**What to work on:** Among the lines below, list those containing the string "Write".
* Start *
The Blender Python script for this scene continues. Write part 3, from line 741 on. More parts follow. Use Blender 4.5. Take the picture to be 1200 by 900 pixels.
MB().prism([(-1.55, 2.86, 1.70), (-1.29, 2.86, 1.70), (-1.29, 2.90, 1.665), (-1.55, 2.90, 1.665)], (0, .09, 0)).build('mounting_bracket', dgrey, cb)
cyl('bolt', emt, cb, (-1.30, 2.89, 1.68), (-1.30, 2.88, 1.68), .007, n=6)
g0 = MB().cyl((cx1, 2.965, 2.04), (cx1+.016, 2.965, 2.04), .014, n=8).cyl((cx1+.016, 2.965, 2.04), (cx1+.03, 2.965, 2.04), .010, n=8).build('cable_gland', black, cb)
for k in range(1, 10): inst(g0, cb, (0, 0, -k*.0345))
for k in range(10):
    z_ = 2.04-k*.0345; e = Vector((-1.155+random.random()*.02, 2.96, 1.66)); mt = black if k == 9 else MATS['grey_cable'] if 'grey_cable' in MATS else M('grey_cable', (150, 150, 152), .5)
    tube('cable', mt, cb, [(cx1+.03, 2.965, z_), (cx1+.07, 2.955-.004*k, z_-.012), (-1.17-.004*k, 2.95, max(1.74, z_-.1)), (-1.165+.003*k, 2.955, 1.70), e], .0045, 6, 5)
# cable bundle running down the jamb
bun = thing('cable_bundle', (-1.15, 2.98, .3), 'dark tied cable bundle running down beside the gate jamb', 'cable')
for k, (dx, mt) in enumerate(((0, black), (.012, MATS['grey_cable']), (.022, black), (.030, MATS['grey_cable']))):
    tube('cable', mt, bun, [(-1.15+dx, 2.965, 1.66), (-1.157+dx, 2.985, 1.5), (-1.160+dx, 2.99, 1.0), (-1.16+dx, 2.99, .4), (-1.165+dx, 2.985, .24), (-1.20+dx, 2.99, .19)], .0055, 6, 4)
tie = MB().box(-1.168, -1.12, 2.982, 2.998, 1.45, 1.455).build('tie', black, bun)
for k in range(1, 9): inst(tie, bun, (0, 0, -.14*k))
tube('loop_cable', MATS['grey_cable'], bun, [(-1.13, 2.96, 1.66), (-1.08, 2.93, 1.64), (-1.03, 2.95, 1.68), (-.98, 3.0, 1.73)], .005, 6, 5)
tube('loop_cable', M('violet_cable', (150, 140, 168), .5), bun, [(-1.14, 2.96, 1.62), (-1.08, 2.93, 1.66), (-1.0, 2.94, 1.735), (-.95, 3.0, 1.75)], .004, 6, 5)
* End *
* Start *
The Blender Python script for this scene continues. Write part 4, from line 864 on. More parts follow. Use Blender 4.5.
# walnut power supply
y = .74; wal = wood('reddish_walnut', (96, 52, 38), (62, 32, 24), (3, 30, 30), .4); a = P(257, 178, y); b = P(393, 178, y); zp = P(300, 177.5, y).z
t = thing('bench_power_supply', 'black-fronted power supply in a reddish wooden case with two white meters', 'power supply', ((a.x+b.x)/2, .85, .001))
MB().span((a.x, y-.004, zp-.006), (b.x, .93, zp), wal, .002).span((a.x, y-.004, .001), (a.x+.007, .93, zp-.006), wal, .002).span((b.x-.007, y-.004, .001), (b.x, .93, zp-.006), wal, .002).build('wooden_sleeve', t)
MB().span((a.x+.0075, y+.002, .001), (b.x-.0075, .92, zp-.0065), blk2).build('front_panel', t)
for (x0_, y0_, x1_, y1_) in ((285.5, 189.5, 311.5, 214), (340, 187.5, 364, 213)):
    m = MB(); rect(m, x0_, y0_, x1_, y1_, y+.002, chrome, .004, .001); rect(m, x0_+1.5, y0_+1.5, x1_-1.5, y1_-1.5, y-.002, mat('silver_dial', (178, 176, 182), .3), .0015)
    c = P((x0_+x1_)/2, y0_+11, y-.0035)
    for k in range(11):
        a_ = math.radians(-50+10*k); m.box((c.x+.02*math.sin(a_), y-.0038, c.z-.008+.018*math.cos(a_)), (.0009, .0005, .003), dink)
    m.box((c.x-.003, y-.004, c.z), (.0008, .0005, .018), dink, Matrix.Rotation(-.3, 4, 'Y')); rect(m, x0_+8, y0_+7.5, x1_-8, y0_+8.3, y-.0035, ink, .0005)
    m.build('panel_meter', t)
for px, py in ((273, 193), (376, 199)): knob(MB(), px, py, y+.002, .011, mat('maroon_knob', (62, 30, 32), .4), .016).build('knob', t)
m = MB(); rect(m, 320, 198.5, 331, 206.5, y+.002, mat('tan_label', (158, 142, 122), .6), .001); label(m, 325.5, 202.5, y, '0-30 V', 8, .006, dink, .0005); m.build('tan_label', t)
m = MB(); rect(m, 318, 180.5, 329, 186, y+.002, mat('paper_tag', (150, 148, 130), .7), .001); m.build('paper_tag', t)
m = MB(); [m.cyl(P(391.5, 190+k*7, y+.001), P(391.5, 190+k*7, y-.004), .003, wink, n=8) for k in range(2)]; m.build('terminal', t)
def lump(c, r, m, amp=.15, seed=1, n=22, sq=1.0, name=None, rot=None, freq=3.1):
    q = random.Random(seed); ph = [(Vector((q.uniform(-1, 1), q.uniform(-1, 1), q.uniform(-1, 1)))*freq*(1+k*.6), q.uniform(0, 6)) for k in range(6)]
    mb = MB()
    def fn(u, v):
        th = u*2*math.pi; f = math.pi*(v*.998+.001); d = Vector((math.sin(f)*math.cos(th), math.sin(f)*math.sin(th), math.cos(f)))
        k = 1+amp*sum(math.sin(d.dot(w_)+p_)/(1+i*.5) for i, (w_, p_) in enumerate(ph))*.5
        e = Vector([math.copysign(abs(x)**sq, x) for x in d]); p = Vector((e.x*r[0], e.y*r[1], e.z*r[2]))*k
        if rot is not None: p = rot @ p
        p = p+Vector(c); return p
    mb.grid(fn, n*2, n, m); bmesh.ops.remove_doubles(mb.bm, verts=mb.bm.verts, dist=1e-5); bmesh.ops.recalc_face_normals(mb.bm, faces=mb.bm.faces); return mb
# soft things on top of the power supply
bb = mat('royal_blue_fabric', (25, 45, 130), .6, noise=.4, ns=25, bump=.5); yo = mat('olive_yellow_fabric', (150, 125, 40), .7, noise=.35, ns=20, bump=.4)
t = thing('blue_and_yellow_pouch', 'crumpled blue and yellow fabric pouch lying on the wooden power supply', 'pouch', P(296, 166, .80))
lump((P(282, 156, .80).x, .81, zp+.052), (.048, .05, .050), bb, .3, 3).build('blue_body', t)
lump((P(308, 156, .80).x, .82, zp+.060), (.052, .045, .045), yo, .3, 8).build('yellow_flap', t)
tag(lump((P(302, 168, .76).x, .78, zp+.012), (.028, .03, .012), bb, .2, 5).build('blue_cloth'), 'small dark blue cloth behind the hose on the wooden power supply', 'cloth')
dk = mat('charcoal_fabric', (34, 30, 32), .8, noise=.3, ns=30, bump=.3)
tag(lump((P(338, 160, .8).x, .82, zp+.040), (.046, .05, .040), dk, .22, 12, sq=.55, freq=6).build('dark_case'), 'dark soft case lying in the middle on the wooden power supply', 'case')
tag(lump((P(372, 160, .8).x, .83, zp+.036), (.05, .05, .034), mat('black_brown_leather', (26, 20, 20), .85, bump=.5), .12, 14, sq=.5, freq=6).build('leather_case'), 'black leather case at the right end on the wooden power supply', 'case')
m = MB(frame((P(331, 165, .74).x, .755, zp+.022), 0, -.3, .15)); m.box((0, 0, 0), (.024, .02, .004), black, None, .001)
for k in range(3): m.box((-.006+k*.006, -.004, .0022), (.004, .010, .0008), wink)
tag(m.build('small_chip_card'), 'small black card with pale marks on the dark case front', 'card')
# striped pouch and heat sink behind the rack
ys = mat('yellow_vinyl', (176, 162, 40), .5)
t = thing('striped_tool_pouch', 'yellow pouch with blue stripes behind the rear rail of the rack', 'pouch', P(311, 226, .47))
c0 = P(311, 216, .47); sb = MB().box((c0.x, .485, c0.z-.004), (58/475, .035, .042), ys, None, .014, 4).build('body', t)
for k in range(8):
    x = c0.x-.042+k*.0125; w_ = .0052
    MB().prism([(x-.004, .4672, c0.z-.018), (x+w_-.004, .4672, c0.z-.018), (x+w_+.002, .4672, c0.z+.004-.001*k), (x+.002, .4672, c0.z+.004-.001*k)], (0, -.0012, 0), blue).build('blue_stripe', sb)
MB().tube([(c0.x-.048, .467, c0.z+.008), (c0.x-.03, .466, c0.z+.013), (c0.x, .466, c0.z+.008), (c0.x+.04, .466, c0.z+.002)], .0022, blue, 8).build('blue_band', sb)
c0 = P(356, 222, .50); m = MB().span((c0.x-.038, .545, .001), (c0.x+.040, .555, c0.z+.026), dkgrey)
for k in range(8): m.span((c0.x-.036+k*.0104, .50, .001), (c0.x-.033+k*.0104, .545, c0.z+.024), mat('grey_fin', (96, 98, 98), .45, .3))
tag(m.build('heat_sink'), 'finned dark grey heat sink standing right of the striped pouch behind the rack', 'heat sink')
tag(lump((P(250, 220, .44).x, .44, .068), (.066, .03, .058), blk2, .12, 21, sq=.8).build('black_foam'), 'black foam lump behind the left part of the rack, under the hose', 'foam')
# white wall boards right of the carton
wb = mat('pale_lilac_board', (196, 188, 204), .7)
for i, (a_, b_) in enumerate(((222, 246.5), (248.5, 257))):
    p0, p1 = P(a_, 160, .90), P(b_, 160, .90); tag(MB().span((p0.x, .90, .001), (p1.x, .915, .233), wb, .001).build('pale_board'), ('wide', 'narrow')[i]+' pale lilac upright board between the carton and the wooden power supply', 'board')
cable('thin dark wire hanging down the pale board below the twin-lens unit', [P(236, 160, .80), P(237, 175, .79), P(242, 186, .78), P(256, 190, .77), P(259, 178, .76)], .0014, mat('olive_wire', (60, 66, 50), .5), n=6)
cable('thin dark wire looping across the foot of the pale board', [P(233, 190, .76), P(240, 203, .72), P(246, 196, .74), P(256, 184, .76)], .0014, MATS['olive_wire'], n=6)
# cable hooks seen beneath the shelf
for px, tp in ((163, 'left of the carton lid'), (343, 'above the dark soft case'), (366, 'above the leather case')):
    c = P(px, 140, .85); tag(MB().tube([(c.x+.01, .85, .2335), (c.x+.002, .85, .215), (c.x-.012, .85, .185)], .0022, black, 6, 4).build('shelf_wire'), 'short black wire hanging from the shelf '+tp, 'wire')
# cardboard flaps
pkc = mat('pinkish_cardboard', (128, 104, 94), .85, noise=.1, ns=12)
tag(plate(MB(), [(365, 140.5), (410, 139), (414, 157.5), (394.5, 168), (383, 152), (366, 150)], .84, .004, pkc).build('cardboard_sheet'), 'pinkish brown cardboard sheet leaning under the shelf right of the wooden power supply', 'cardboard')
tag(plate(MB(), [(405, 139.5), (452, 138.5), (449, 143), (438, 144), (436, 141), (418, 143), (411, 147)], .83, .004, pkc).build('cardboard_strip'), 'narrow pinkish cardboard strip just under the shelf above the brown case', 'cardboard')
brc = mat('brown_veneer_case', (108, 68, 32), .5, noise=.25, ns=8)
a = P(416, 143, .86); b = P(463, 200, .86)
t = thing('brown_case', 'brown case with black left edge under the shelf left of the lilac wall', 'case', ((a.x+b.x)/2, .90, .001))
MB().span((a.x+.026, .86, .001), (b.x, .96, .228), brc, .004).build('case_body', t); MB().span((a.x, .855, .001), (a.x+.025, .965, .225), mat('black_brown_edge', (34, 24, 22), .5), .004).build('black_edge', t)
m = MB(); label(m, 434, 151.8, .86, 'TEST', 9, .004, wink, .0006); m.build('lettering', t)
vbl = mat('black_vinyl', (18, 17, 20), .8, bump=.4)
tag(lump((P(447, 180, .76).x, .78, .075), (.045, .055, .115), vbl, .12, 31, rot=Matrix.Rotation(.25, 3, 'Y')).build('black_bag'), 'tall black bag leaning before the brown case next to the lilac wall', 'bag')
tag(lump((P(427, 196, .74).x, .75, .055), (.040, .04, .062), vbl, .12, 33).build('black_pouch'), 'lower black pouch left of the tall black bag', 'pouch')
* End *
**Reply to the task:**
The Blender Python script for this scene continues. Write part 3, from line 741 on. More parts follow. Use Blender 4.5. Take the picture to be 1200 by 900 pixels.
The Blender Python script for this scene continues. Write part 4, from line 864 on. More parts follow. Use Blender 4.5.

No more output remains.